Tata Global Beverages’s portfolio evaluation may see it sell its 41% stake in tea plantation firm Amalgamated Plantations. Graphic: Mint
Tata Global Beverages’s portfolio evaluation may see it sell its 41% stake in tea plantation firm Amalgamated Plantations. Graphic: Mint

Tata Global pruning its stake in Amalgamated Plantations benefits both companies

If the only way forward for Amalgamated Plantations is to enter the packet tea business, then it is better to set it free. And since bulk tea is a buyers' market, Tata Global will have no problem in meeting its procurement needs

Tata Global Beverages Ltd’s portfolio evaluation may see it sell its 41% stake in tea plantation firm Amalgamated Plantations Pvt. Ltd, according to a Mint report. The move can benefit both. The tea plantation business is a tough one. Amalgamated Plantations made losses for three consecutive years till fiscal year 2017 (FY17) totalling Rs85 crore, according to its chairman’s statement made at its annual general meeting last August.

The speech talks about how proprietary small tea growers (STG) and bought leaf factories or BLF (who buy tea leaf and process it) are gaining share in the tea leaf market, with their share of output rising in FY17. It asks for a level playing field in terms of the cost base, alluding to regulations that determine the cost structure of regulated tea growers (RTG) such as Amalgamated Plantations.

Amalgamated Plantations itself bought 15.4 million kg of tea leaf in FY17, while its own plantation output was 41.2 million kg. Although its volume sales rose over the previous year, realizations declined and costs increased, contributing to a loss of Rs49.3 crore in FY17.

How could a separation benefit Amalgamated Plantations then? While the chairman’s speech talks about a level-playing field on the cost and regulation front with other plantation models (STG and BLF), it also says that the RTG market is a buyers’ market. Packet tea companies capture a bigger share of the value of tea sold in a packet.

The solution to this could be to market its tea directly. In August, Mint did report that Amalgamated Plantations intended to launch its own tea brand. It would sell in small markets where leaders such as Tata Global and Hindustan Unilever Ltd were not present. But these are national contenders, with a presence in most markets of any significance. Entering the packet tea market with such a constraint may affect its success. A separation can allow it to follow an independent strategy.

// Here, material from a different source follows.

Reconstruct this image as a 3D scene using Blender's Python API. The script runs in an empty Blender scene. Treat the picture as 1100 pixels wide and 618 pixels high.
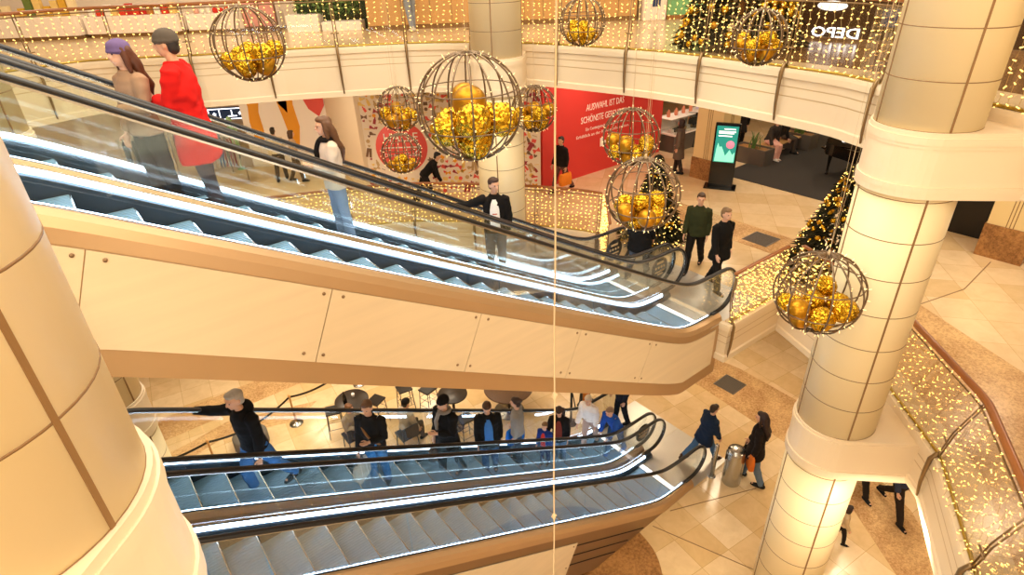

Even for Tata Global, with a 41% equity stake in Amalgamated Plantations (65% at the Tata group level), it would be strange to incubate a competitor for its flagship packet tea business. If the only way forward for Amalgamated Plantations is to enter the packet tea business, then it is better to set it free. Since bulk tea is a buyers’ market, Tata Global will have no problem in meeting its procurement needs. As it is, in FY17, its purchases from Amalgamated Plantations were Rs126 crore while its total tea purchases amounted to Rs1,530 crore.

If Tata Global can make a decent return on its equity (and also get back money invested in preference shares issued by Amalgamated Plantations) the funds can be deployed elsewhere.

Tata Global’s shares have done well in the past six months, rising by 83%. An improving financial performance and the post-goods and service tax rally in consumer stocks have lifted its shares. In the December quarter, the company is expected to see sales rise by 5% from a year ago while its Ebitda (earnings before interest, tax, depreciation and amortization) is expected to increase by 25%, benefiting from “robust margin expansion in domestic tea business, cost saving initiatives and incremental gain from divestment of select loss-making businesses", according to a preview report by Kotak Institutional Equities.